**JOB:** Pull each line holding the word "pixels" from the data.

————————

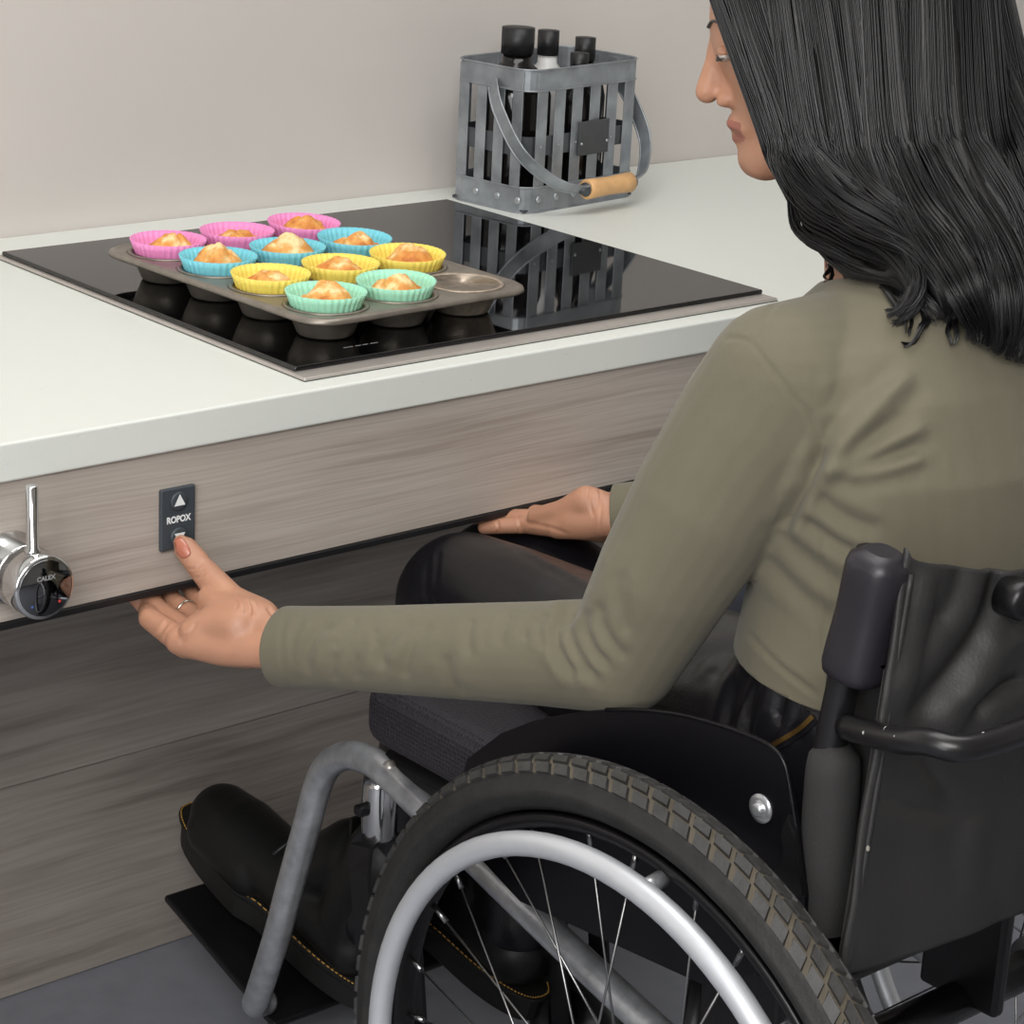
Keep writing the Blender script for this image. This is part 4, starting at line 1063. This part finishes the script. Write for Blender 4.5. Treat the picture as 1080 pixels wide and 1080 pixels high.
fold = [  # folds of the cloth: (polyline in the photograph, depth, width)
    ([(322, 650), (310, 672), (309, 700), (316, 722)], .0016, 5), ([(352, 656), (332, 668), (322, 690), (324, 712)], .0030, 6), ([(378, 650), (362, 668), (350, 682)], .0018, 5),
    ([(352, 688), (350, 705), (354, 718)], .0016, 5), ([(378, 690), (374, 705), (378, 716)], .0014, 5), ([(398, 664), (395, 680)], .0012, 4),
    ([(440, 652), (418, 668), (402, 690), (406, 706)], .0030, 6), ([(456, 656), (436, 674), (427, 700), (427, 716)], .0026, 6), ([(470, 690), (474, 715), (488, 734)], .0022, 6),
    ([(498, 650), (493, 668), (495, 692)], .0020, 5), ([(540, 648), (530, 662), (527, 682)], .0014, 5), ([(566, 650), (556, 662), (553, 676)], .0014, 5),
    ([(602, 640), (588, 656), (586, 676), (596, 700), (608, 716)], .0046, 6), ([(612, 634), (600, 652), (602, 676), (616, 702), (630, 718)], .0042, 6),
    ([(622, 640), (616, 660), (626, 686), (644, 704)], .0034, 6), ([(634, 634), (634, 655), (646, 680), (660, 694)], .0024, 6), ([(578, 646), (570, 662), (574, 686)], .0022, 5),
    ([(652, 600), (654, 640), (662, 670)], .0014, 8),
    ([(962, 392), (930, 425), (905, 452), (866, 496)], -.0046, 10), ([(978, 448), (935, 468), (896, 490), (866, 502)], -.0038, 8), ([(976, 482), (930, 495), (890, 504)], -.0032, 7),
    ([(905, 398), (880, 440), (868, 470), (856, 500)], .0026, 10), ([(868, 470), (852, 505), (836, 535), (824, 560)], .0050, 7), ([(858, 520), (890, 545), (930, 560)], .0024, 8),
    ([(818, 560), (850, 590), (892, 622)], .0022, 9), ([(806, 585), (840, 622), (880, 655)], .0022, 9), ([(842, 545), (880, 572), (905, 585)], .0024, 7),
    ([(792, 360), (816, 390), (836, 416), (856, 438), (864, 462)], .0011, 2.6), ([(792, 358), (804, 338), (818, 320), (842, 300)], .0011, 2.6), ([(764, 356), (778, 356), (792, 360)], .0008, 2.6),
    ([(786, 664), (820, 700), (864, 734)], .0010, 3), ([(868, 560), (866, 620), (862, 690)], .0008, 2.6),
    ([(302, 646), (296, 668), (297, 700), (306, 724)], .0010, 2.4), ([(306, 647), (300, 668), (301, 700), (310, 724)], .0008, 2.2)]
sv = crease(sv, sf, [(f[0], f[1]*(1.12 if f[0][0][1] > 630 and f[0][0][0] < 560 else 1.4), f[2]*1.1) for f in fold], .002, 5)
top = mkarr('long_sleeved_top', sv, sf, 'sweater', person); top['label'] = 'olive green long-sleeved jersey top'
sd = top.modifiers.new('s', 'SOLIDIFY'); sd.thickness = .0012; sd.offset = -1

# ---- black trousers
bm = bmesh.new()
loft(bm, [(V((XC, -.595, .515)), V((.150, 0, 0)), V((0, .090, 0)), .8), (V((XC, -.590, .56)), V((.160, 0, 0)), V((0, .112, 0)), .85), (V((XC, -.588, .62)), V((.150, 0, 0)), V((0, .112, 0)), .9),
          (V((XC, -.590, .690)), V((.138, 0, 0)), V((0, .100, 0)), .95)], 40)
def leg(h, k, a, f=1.0, dz=-.006):
    up_z = V((0, 0, 1))
    chain(bm, [h+V((0, .02, -.005)), mid(h, k, .3)+up_z*dz, mid(h, k, .62)+up_z*dz, mid(h, k, .86), k, k+V((0, .004, -.016))], [.080, .077*f, .070*f, .066*f, .0645*f, .0625*f], 24)
    chain(bm, [k+V((0, .001, -.020)), mid(k, a, .35)+V((0, -.006, 0)), mid(k, a, .7)+V((0, -.006, 0)), a], [.061, .052, .043, .039], 24)
leg(LH, LK, LA); leg(RH, RK, RA, .92, -.046)
chain(bm, [mid(LH, RH, .5), V((XC, -.42, .512))], [.080, .055])
tv, tf, te = remesh(bm, .0045, 12, .55)
tfold = [([(842, 668), (806, 700), (790, 745), (784, 790)], .0045, 7), ([(820, 672), (790, 705), (772, 745), (768, 775)], .0045, 7), ([(800, 668), (770, 690), (748, 715)], .0030, 8),
         ([(852, 690), (828, 725), (820, 765)], .0040, 6), ([(858, 720), (842, 748), (838, 780)], .0030, 6), ([(772, 680), (745, 690), (722, 705)], .0024, 7),
         ([(452, 585), (449, 620), (452, 632), (466, 650)], .0022, 3.5), ([(462, 580), (458, 620)], .0014, 3), ([(536, 566), (575, 592), (628, 620)], -.0018, 3),
         ([(400, 742), (440, 752), (480, 750)], .0022, 6), ([(420, 780), (455, 785), (500, 780)], .0022, 6), ([(430, 765), (460, 762), (490, 765)], .0016, 5)]
tv = crease(tv, tf, [tuple(f) for f in tfold], .002, 5)
tr = mkarr('trousers', tv, tf, 'leather', person); tr['label'] = 'black leather-look trousers'
ss = tr.modifiers.new('d', 'SUBSURF'); ss.levels = 1; ss.render_levels = 1
# pocket zip
BV = BVHTree.FromPolygons([V(v) for v in tv], tf)
zp = [onto(BV, x, y, .0015) for x, y in ((814, 786), (824, 780), (836, 773), (847, 765), (857, 755))]
zp = [p for p in zp if p]
if len(zp) > 1:
    bm = bmesh.new(); strap(bm, smooth_path(zp, 4), .011, .0016, (0, .5, .85)); zz_ = mk('pocket_zip', bm, 'leather', tr)
    bm = bmesh.new(); strap(bm, [p+(CAM-p).normalized()*.0014 for p in smooth_path(zp, 4)], .0034, .0016, (0, .5, .85)); q = mk('zip_teeth', bm, 'brass', tr); q['label'] = 'brass zip teeth'

# ---- boots
def boot(A, toe, heel, shaft, label):
    e = sub('boot', heel, person); e['label'] = label
    d = (toe-heel); L_ = d.length; f = d.normalized(); side = V((0, 0, 1)).cross(f).normalized()*-1; n = f.cross(side)*-1
    if n.z < 0: n = -n
    bm = bmesh.new()
    at = lambda t, h, w=0: heel+f*(L_*t)+n*h+side*w
    chain(bm, [at(.10, .048), at(.32, .052), at(.55, .046), at(.75, .042), at(.87, .041)], [.036, .037, .038, .040, .035], 22)
    for w in (-.012, .012): chain(bm, [at(.6, .034, w), at(.84, .034, w)], [.033, .032], 20)
    chain(bm, [at(.14, .05), mid(at(.16, .06), shaft, .5), shaft], [.036, .040, .043], 22)
    chain(bm, [at(.40, .062), mid(at(.26, .09), shaft, .55)+f*.02], [.032, .036], 20)
    v, fc, ed = remesh(bm, .0040, 8)
    v2 = np.array(heel); hh = (v-v2) @ np.array(n)
    v = v + np.array(n)[None, :]*np.where(hh < .018, .018-hh, 0)[:, None]
    mkarr('upper', v, fc, 'boot', e)
    prof = []
    for k in range(40):
        a = 2*pi*k/40; x, y = cos(a), sin(a)
        t = .5+.535*x; w = (.0395 if x > 0 else .033)*math.copysign(abs(y)**.75, y)*(1-.10*math.exp(-((x+.15)/.3)**2))
        prof.append((t, w))
    bm = bmesh.new(); R = []
    for h, s_ in ((-.014, .96), (-.012, 1.0), (.012, 1.02), (.0155, 1.06), (.019, 1.06), (.0205, .98)):
        R.append([bm.verts.new(at(.5+(t-.5)*s_, h, w*s_)) for t, w in prof])
    for i in range(5):
        for k in range(40): bm.faces.new((R[i][k], R[i][(k+1) % 40], R[i+1][(k+1) % 40], R[i+1][k]))
    bm.faces.new(R[0]); bm.faces.new(R[-1]); mk('sole', bm, 'sole', e)
    bm = bmesh.new(); pr = [at(.5+(t-.5)*1.045, .0208, w*1.03) for t, w in prof]
    for k in range(40):
        a_, b_ = pr[k], pr[(k+1) % 40]
        for q in range(3): tube(bm, [a_+(b_-a_)*(q/3+.04), a_+(b_-a_)*(q/3+.25)], .0008, 6)
    q = mk('welt_stitching', bm, 'welt', e); q['label'] = 'yellow welt stitching'
    bm = bmesh.new()
    for q in range(5):
        c = at(.50-.055*q, .083+.012*q); tube(bm, [c-side*.022+n*-.006, c+n*.006, c+side*.022+n*-.006], .0022, 8)
    mk('laces', bm, 'black_strip', e)
    bm = bmesh.new(); c = shaft+f*.036+n*.004
    strap(bm, [c-n*.05-f*.006, c-n*.02, c+n*.016+f*.008], .040, .004, side); mk('tongue', bm, 'boot', e)
boot(LA, V((.094, .290, .158)), V((.106, .008, .088)), LA+V((.0, -.010, .070)), 'black boot with yellow welt stitching')
boot(RA, V((.236, .165, .130)), V((.225, -.100, .088)), RA+V((0, .0, .09)), 'black boot with yellow welt stitching')

# ---- hair: locks laid over the head, neck and shoulders
GB = BVHTree.FromPolygons([V(v) for v in np.concatenate([bv, sv])], bf+[tuple(i+len(bv) for i in f) for f in sf])
def lay(px, lift, xs):
    """pixels of a lock -> points lifted off whatever body surface lies there (else the plane x = xs)"""
    out = []
    for k, (x, y) in enumerate(px):
        l = lift[min(k, len(lift)-1)] if hasattr(lift, '__len__') else lift
        d = ray(x, y).normalized(); h = GB.ray_cast(CAM, d)
        q = h[0]-d*l if h[0] and (h[0]-CAM).length < 2.35 else None
        out.append(q)
    # fill the points that miss the body from their neighbours, then even the depth out along the lock
    ds = [(q-CAM).dot(fw) if q else None for q in out]
    kn = [j for j, z in enumerate(ds) if z]
    z0 = (P(px[0][0], px[0][1], 'x', xs)-CAM).dot(fw)
    ds = [z if z else (ds[min(kn, key=lambda j: abs(j-k))] if kn else z0) for k, z in enumerate(ds)]
    for _ in range(3):
        sm = [ds[0]]+[.25*ds[k-1]+.5*ds[k]+.25*ds[k+1] for k in range(1, len(ds)-1)]+[ds[-1]]
        ds = [min(a, b) for a, b in zip(ds, sm)]
    return [CAM+ray(*p)*z for p, z in zip(px, ds)]
part_ = [hd(.055, .004, .100), hd(.0, .004, .122), hd(-.06, .004, .106)]
def G_(root, px, lift, w, n, wave=.0035, xs=.10, pre=None):
    pts = ([root] if root else [])+(pre or [])+lay(px, lift, xs); k0 = 2 if root else 1
    # a lock hangs taut: it does not follow the hollow of the neck
    for _ in range(5):
        dd = [(p-CAM).dot(fw) for p in pts]
        for k in range(k0, len(pts)-1):
            m_ = .5*(dd[k-1]+dd[k+1])
            if dd[k] > m_: pts[k] = CAM+(pts[k]-CAM)*(m_/dd[k])
    return (pts, w, n, wave)
h_ = hd
guides = [
    # sweeping forward past the cheek, then back over the shoulder
    G_(h_(.064, .002, .083), [(818, 128), (828, 160), (843, 194), (851, 224), (860, 246), (878, 260)], [.012, .014, .016, .016, .018, .014], .007, 190, .004, pre=[h_(.068, .030, .072), h_(.068, .054, .052)]),
    G_(h_(.055, .003, .102), [(828, 125), (840, 160), (855, 194), (872, 220), (890, 248), (908, 268), (928, 284)], [.014, .018, .022, .026, .028, .024, .018], .009, 260, .004, pre=[h_(.062, .056, .058)]),
    G_(h_(.045, .003, .108), [(838, 125), (852, 165), (876, 200), (904, 228), (938, 250), (968, 275), (990, 312), (1000, 338)], [.016, .022, .028, .034, .036, .030, .020, .010], .011, 340, .005, pre=[h_(.050, .064, .056)]),
    G_(h_(.040, .003, .110), [(842, 140), (858, 185), (880, 222), (908, 248), (940, 268), (962, 300), (952, 326), (936, 334)], [.012, .018, .022, .028, .030, .024, .014, .008], .009, 240, .005, pre=[h_(.046, .064, .056)]),
    G_(h_(.060, .010, .098), [(826, 150), (842, 196), (856, 232), (876, 256), (906, 282), (945, 297), (962, 316)], [.010, .012, .014, .016, .016, .012, .008], .008, 220, .006, pre=[h_(.066, .054, .058)]),
    G_(h_(.020, .003, .118), [(850, 125), (870, 170), (900, 204), (938, 232), (972, 262), (996, 296), (1006, 330)], [.018, .024, .030, .034, .034, .024, .010], .011, 320, .004, pre=[h_(.022, .074, .058)]),
    # falling from the crown over the ear and the nape
    G_(h_(.010, .003, .120), [(880, 125), (893, 170), (920, 206), (952, 236), (980, 268), (1002, 300)], [.020, .026, .030, .034, .032, .020], .012, 330, .003, pre=[h_(.004, .078, .055)]),
    G_(h_(-.010, .003, .120), [(908, 125), (916, 170), (940, 212), (972, 246), (1002, 276), (1022, 312)], [.020, .026, .032, .036, .034, .022], .012, 330, .003, pre=[h_(-.018, .078, .055)]),
    G_(h_(-.030, .003, .118), [(940, 125), (950, 172), (974, 224), (1004, 266), (1026, 305), (1036, 340), (1034, 362)], [.018, .026, .036, .040, .036, .024, .012], .013, 360, .003, pre=[h_(-.045, .072, .055)]),
    G_(h_(-.050, .003, .112), [(972, 125), (985, 175), (1010, 225), (1038, 268), (1055, 312), (1058, 350), (1052, 372)], [.016, .026, .038, .042, .038, .026, .012], .013, 360, .003, pre=[h_(-.070, .058, .052)]),
    G_(h_(-.065, .004, .102), [(1005, 125), (1020, 178), (1046, 228), (1066, 272), (1078, 320), (1080, 356), (1074, 382)], [.014, .026, .038, .044, .040, .028, .012], .013, 360, .003, pre=[h_(-.090, .040, .050)]),
    G_(h_(-.075, .000, .094), [(1035, 125), (1052, 180), (1074, 232), (1092, 276), (1100, 322), (1102, 362), (1098, 390)], [.014, .026, .036, .042, .040, .028, .012], .014, 360, .003, xs=.16, pre=[h_(-.104, .020, .046)]),
    G_(h_(-.080, -.004, .090), [(1062, 125), (1082, 182), (1102, 236), (1118, 282), (1126, 326), (1130, 364), (1126, 386)], [.012, .022, .032, .038, .036, .026, .012], .014, 300, .003, xs=.20, pre=[h_(-.106, -.010, .044)]),
    G_(h_(-.078, -.010, .092), [(1090, 130), (1110, 186), (1130, 240), (1146, 288), (1154, 340), (1154, 376)], [.012, .020, .030, .034, .030, .012], .014, 240, .003, xs=.24, pre=[h_(-.096, -.040, .046)]),
]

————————

**SOLUTION FOR THIS PROBLEM:**
Keep writing the Blender script for this image. This is part 4, starting at line 1063. This part finishes the script. Write for Blender 4.5. Treat the picture as 1080 pixels wide and 1080 pixels high.
    """pixels of a lock -> points lifted off whatever body surface lies there (else the plane x = xs)"""